* start Data provided *
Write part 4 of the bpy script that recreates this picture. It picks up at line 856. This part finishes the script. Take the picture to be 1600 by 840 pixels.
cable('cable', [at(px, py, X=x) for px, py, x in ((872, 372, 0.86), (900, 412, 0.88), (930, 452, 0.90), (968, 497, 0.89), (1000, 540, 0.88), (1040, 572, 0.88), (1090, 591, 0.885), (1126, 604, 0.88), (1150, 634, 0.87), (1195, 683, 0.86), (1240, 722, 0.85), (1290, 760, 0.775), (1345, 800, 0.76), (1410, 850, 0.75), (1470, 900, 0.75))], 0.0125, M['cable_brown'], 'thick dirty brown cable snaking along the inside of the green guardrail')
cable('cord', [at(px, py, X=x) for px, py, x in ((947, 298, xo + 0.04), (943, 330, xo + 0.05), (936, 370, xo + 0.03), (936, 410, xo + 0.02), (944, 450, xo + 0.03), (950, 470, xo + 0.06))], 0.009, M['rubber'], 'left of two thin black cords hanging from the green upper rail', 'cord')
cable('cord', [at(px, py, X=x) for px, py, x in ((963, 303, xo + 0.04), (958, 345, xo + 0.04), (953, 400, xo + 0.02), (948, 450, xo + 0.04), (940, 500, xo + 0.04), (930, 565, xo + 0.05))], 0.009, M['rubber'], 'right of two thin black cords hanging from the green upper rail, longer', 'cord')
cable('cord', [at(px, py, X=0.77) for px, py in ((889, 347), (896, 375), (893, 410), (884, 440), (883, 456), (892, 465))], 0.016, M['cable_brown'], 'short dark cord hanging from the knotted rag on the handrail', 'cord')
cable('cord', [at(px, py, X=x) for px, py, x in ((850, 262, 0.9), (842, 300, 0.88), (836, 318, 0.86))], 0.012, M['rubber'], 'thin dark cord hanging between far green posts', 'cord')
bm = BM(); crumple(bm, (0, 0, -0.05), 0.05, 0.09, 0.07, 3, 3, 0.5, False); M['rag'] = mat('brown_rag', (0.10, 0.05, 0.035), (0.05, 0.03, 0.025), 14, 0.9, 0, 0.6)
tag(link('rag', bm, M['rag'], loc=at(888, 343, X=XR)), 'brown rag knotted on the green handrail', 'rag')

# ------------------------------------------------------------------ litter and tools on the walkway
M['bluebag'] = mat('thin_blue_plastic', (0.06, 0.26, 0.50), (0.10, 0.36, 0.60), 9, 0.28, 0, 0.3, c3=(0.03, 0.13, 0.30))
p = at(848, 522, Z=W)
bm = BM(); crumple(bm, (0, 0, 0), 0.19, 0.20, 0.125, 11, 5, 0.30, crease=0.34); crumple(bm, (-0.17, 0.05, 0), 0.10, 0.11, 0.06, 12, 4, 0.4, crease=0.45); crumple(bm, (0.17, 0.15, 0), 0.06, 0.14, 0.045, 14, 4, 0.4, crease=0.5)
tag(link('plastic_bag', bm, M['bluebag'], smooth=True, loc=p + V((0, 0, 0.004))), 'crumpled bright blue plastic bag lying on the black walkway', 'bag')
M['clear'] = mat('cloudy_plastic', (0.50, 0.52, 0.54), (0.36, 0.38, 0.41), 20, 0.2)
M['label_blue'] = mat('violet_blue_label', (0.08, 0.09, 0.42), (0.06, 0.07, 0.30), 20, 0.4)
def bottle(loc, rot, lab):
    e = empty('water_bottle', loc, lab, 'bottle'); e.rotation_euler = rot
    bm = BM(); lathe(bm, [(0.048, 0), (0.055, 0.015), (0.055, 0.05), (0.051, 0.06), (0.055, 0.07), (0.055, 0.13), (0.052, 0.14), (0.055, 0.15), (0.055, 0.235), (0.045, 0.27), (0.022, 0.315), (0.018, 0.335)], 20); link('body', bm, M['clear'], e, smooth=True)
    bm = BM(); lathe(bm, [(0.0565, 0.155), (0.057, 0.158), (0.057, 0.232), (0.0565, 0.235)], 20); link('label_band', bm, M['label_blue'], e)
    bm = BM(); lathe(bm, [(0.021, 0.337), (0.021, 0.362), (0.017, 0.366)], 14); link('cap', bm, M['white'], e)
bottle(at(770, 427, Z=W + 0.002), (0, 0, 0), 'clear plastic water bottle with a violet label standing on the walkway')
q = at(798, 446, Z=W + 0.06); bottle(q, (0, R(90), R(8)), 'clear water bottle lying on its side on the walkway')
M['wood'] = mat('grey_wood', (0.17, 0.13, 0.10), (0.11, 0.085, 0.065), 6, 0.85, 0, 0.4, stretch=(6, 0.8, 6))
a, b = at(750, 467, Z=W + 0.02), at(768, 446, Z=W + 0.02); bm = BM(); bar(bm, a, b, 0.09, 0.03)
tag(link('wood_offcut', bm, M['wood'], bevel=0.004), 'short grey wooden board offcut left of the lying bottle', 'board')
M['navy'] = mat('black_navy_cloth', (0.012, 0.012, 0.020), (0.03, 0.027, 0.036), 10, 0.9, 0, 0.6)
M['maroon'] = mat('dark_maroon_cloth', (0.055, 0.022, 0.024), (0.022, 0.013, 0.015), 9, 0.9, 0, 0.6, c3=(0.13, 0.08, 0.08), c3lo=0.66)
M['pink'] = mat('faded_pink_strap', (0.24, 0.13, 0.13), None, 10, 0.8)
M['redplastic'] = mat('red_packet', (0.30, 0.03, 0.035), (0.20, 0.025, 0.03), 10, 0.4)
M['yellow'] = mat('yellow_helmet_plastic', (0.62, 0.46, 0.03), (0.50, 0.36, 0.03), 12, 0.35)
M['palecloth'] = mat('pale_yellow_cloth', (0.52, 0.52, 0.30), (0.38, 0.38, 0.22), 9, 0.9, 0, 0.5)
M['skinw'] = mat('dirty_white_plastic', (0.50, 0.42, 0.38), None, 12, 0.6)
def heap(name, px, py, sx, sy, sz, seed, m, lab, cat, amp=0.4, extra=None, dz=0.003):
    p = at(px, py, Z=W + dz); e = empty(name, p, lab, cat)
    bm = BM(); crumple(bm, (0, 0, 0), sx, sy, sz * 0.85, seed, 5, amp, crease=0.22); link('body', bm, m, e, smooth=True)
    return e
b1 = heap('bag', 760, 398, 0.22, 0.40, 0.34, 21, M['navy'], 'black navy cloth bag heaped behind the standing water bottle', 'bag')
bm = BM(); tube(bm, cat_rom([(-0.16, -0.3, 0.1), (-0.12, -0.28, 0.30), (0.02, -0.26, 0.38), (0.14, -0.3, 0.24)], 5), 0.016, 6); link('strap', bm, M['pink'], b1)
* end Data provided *
Directive = Return exactly the lines from the beginning of the data above through the one containing "tag(link('rag', bm, M['rag'], loc=at(888, 343, X=XR)), 'brown", please. Include both end lines and add nothing else.

Answer to this exercise =
Write part 4 of the bpy script that recreates this picture. It picks up at line 856. This part finishes the script. Take the picture to be 1600 by 840 pixels.
cable('cable', [at(px, py, X=x) for px, py, x in ((872, 372, 0.86), (900, 412, 0.88), (930, 452, 0.90), (968, 497, 0.89), (1000, 540, 0.88), (1040, 572, 0.88), (1090, 591, 0.885), (1126, 604, 0.88), (1150, 634, 0.87), (1195, 683, 0.86), (1240, 722, 0.85), (1290, 760, 0.775), (1345, 800, 0.76), (1410, 850, 0.75), (1470, 900, 0.75))], 0.0125, M['cable_brown'], 'thick dirty brown cable snaking along the inside of the green guardrail')
cable('cord', [at(px, py, X=x) for px, py, x in ((947, 298, xo + 0.04), (943, 330, xo + 0.05), (936, 370, xo + 0.03), (936, 410, xo + 0.02), (944, 450, xo + 0.03), (950, 470, xo + 0.06))], 0.009, M['rubber'], 'left of two thin black cords hanging from the green upper rail', 'cord')
cable('cord', [at(px, py, X=x) for px, py, x in ((963, 303, xo + 0.04), (958, 345, xo + 0.04), (953, 400, xo + 0.02), (948, 450, xo + 0.04), (940, 500, xo + 0.04), (930, 565, xo + 0.05))], 0.009, M['rubber'], 'right of two thin black cords hanging from the green upper rail, longer', 'cord')
cable('cord', [at(px, py, X=0.77) for px, py in ((889, 347), (896, 375), (893, 410), (884, 440), (883, 456), (892, 465))], 0.016, M['cable_brown'], 'short dark cord hanging from the knotted rag on the handrail', 'cord')
cable('cord', [at(px, py, X=x) for px, py, x in ((850, 262, 0.9), (842, 300, 0.88), (836, 318, 0.86))], 0.012, M['rubber'], 'thin dark cord hanging between far green posts', 'cord')
bm = BM(); crumple(bm, (0, 0, -0.05), 0.05, 0.09, 0.07, 3, 3, 0.5, False); M['rag'] = mat('brown_rag', (0.10, 0.05, 0.035), (0.05, 0.03, 0.025), 14, 0.9, 0, 0.6)
tag(link('rag', bm, M['rag'], loc=at(888, 343, X=XR)), 'brown rag knotted on the green handrail', 'rag')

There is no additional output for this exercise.